Thursday, August 7, 2014

Yellow Warblers overhead in August


A few minutes ago I was out in the front yard, and heard my favorite sound of August:  the seet of a Yellow Warbler passing overhead.  Sometimes they are slightly buzzy, sometimes quite clean- this one was the latter.

Yellow Warblers are circum-Gulf migrants in fall, a label given to migratory bird species that are bound for the tropics to winter, and chose to navigate around the Gulf of Mexico instead of across it.  Yellow Warblers are more inclined to continue nocturnal movements into the early morning than are most species, and are commonly seen and heard in Greater New Orleans coming over at c. treetop level up to a few hours after sunrise.   They are usually headed some version of west.
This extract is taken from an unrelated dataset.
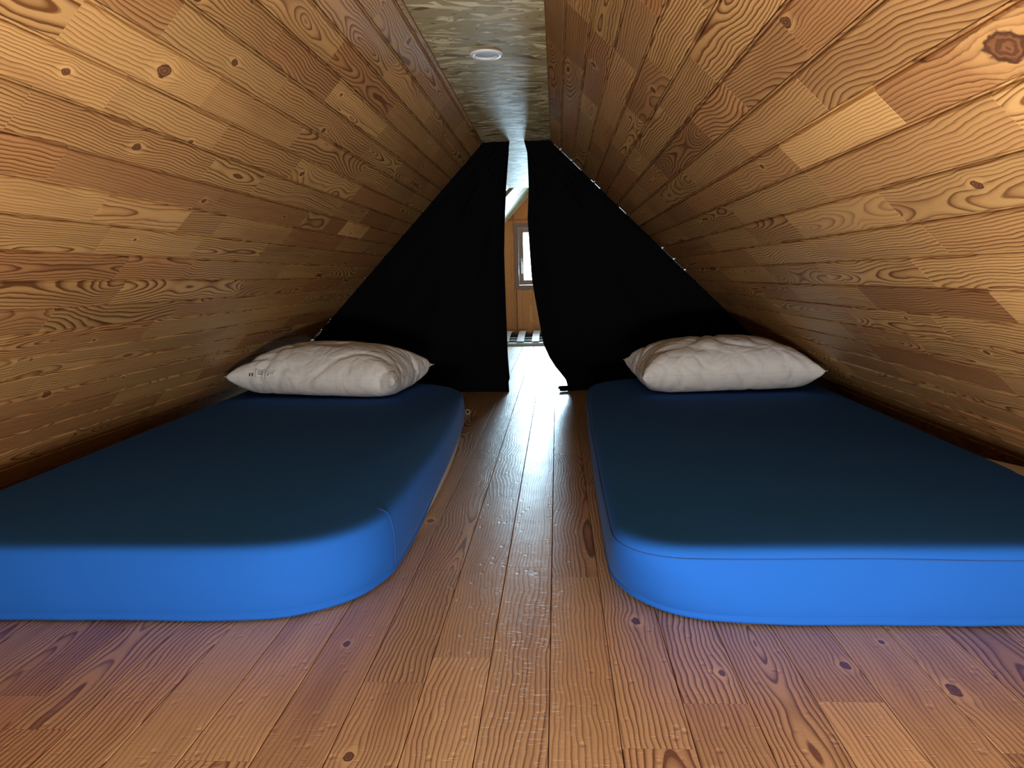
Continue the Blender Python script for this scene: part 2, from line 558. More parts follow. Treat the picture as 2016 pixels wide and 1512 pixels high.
rf = random.Random(5)
edgF = [-.032 + .1563 * k for k in range(-20, 18)]
rowsF = [(edgF[i] * U, edgF[i + 1] * U) for i in range(len(edgF) - 1)]
jf = {}
for s, y in [(.67, 1.638), (-.27, 1.823), (-.11, 4.53), (-.43, 2.41), (.03, 2.352), (.20, 3.448), (-.27, 5.0), (-.11, 6.7), (-.27, 7.4), (.03, 7.0), (-.43, 4.0)]:
    jf.setdefault(rowof(edgF, s), []).append(y * U)
ovF = {
    (rowof(edgF, -.9), 1.6 * U): ((1.0, .1, .35), 1.2, .02),
    (rowof(edgF, -.74), 1.6 * U): ((1.06, .1, .5), 1.5, .02),
    (rowof(edgF, -.58), 1.6 * U): ((.92, .5, .45), 1.5, .02),
    (rowof(edgF, -.43), 1.6 * U): ((.98, .25, .65), .9, .02),
    (rowof(edgF, -.27), 1.6 * U): ((1.08, .05, .6), 1.3, .02),
    (rowof(edgF, -.27), 2.2 * U): ((.95, .4, .6), 1.3, .02),
    (rowof(edgF, -.11), 1.6 * U): ((1.0, .25, .75), .8, .02),
    (rowof(edgF, .03), 1.6 * U): ((1.02, .3, .6), 1.4, .02),
    (rowof(edgF, .20), 1.6 * U): ((1.05, .15, .75), 1.2, .02),
    (rowof(edgF, .35), 1.6 * U): ((.94, .5, .7), 1.1, .02),
    (rowof(edgF, .51), 1.6 * U): ((1.0, .3, .95), .1, .0),
    (rowof(edgF, .67), 1.5 * U): ((1.15, .0, .6), .8, .02),
    (rowof(edgF, .67), 2.0 * U): ((.95, .4, .7), 1.2, .02),
    (rowof(edgF, .82), 1.6 * U): ((1.02, .3, .5), 1.5, .02),
    (rowof(edgF, .98), 1.6 * U): ((1.05, .15, .65), 1.1, .02),
}
kF = [(.215 * U, 2.04 * U, .0085), (.40 * U, 1.758 * U, .006), (.932 * U, 1.69 * U, .010), (-.598 * U, 1.889 * U, .006), (-.455 * U, 1.407 * U, .007), (-.54 * U, 2.93 * U, .009), (.72 * U, 1.80 * U, .008)]
fl = boards('floor', rowsF, YB, GY + .02, jf, Matrix.Identity(4), M_floor, rf, prof_floor, 1.0, ovF, kF)
structure(fl)
structure(boxes('floor_underlay', [(-3.2 * U, 2.75 * U, YB, GY + .05, -.04, -.012)], M_gap))
bpy.data.objects['floor_underlay'].name = 'trim_1'


def slab(name, mat4, s0, s1, y0, y1, z0, z1, mat):
    o = boxes(name, [(s0, s1, y0, y1, z0, z1)], mat)
    o.matrix_world = mat4
    return structure(o)


slab('trim_2', ML, -.03, 3.06 * U, YB - .05, CY + .02, -.06, -.011, M_gap)
slab('trim_3', MR, -.03, 3.06 * U, -CY - .02, -YB + .05, -.06, -.011, M_gap)

# strand-board ceiling strip over the ridge, running through both rooms
structure(boxes('ceiling', [(-.61 * U, -.030 * U, YB, 9.68 * U, 2.123 * U, 2.123 * U + .018)], M_osb))

# unseen near gable; low recess added to hold the near light, boxed in behind
gx0, gx1, gz1 = -0.25, 0.53, 0.24
structure(boxes('wall_back', [(-2.0, gx0, YB - .05, YB, 0, 1.4), (gx1, 2.0, YB - .05, YB, 0, 1.4), (gx0, gx1, YB - .05, YB, gz1, 1.4),
                              (gx0 - .05, gx1 + .05, YB - .30, YB - .25, -.03, .4), (gx0 - .05, gx1 + .05, YB - .30, YB, gz1, gz1 + .03),
                              (gx0 - .05, gx0, YB - .30, YB - .05, -.03, .23), (gx1, gx1 + .05, YB - .30, YB - .05, -.03, .23), (gx0 - .05, gx1 + .05, YB - .30, YB, -.04, 0)], M_osb))

# ------------------------------------------------------------------ far room
structure_list = []
o = slab('wall_far_left', ML, 0.0, 3.06 * U, CY + .02, 9.70 * U, -.03, 0, M_osb_far)
# sloping strand-board panels near the gable, a dark batten between them
o = slab('wall_far_left_panel', ML, -.30 * U, 3.06 * U, 10.10 * U, 11.03 * U, -.03, 0, M_osb_far)
o.name = 'wall_far_left_middle'
o = slab('wall_far_left_end', ML, -.30 * U, 3.06 * U, 11.07 * U, GY, -.03, 0, M_osb_far)
o = slab('trim_4', ML, -.30 * U, 3.06 * U, 9.70 * U, 11.2 * U, -.06, -.031, M_dark)
o = slab('wall_far_right', MR, 0.0, 3.06 * U, -GY, -CY - .02, -.03, 0, M_osb_far)
o = slab('wall_far_right_ridge', MR, -.56 * U, 0.0, -GY, -9.68 * U, -.03, 0, M_osb_far)
M_trim = plain('pale_softwood_edge', (0.72, 0.60, 0.38), 0.6)
slab('trim_5', ML, -.28 * U, 3.06 * U, 12.02 * U, GY, 0, .008, M_trim)
structure(boxes('trim_6', [(-.62 * U, -.02 * U, 9.66 * U, 9.70 * U, 2.123 * U + .018, 2.6 * U)], M_osb_far))

# far gable of varnished strand board around the window opening
H = 2.6 * U
structure(boxes('wall_front', [(-3.1 * U, WX0, GY, GY + .12, 0, H), (WX1, 2.75 * U, GY, GY + .12, 0, H),
                               (WX0, WX1, GY, GY + .12, 0, WZ0), (WX0, WX1, GY, GY + .12, WZ1, H)], M_osb_red))
# sheet joints / batten above the window
M_jt = plain('reddish_batten', (0.55, 0.22, 0.09), 0.5)
structure(boxes('trim_7', [(-.79 * U, .5 * U, GY - .012, GY, 1.900 * U, 1.925 * U)], M_jt, bevel=.002))
structure(boxes('trim_8', [(-.672 * U, -.664 * U, GY - .002, GY, 0, .787 * U), (-.72 * U, -.712 * U, GY - .002, GY, 1.925 * U, 2.2 * U)], M_dark))

M_frame = plain('brown_window_frame', (0.36, 0.20, 0.17), 0.35)
M_sash = plain('brown_window_sash', (0.42, 0.25, 0.21), 0.32)
M_steel = plain('steel_handle', (0.6, 0.6, 0.6), 0.3, metal=1.0)
win = structure(empty('window_1', ((WX0 + WX1) / 2, GY, WZ0)))
cx_, cz_ = (WX0 + WX1) / 2, WZ0


def wbox(name, rects, y0, y1, mat, parent, bevel=.002):
    return boxes(name, [(a - cx_, b - cx_, y0, y1, c - cz_, d - cz_) for a, b, c, d in rects], mat, parent, bevel)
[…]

They can be heard and seen doing this with frequency as far east as (at least) the Florida panhandle, but such overhead Yellows are generally less common farther inland than New Orleans- being less numerous even as close as Baton Rouge.  In places where shoreline configurations concentrate them, hundreds can be seen in an hour or two by scanning- I have seen such flights on the lakeshore at Fontainbleau State Park, and at South Point (RR bridge) and Point Aux Herbes (the base of the Hwy 11 bridge) in Bayou Sauvage NWR, although their occurrence at these places may be highly  dependent on wind direction.  I have seen abnormal spikes of 100 or so in an hour at Bucktown, and even over my yard in Old Jefferson, though I could not discern what was special about those days that would cause peak movements.

Although lots of warblers make seet notes similar to that of the Yellow Warbler, the numbers of them that fly long distances (disappearing over the treetops and not just jumping tree to tree while foraging) are very small compared to Yellows in the first three weeks of August- and really still somewhat outnumbered by Yellows into mid September.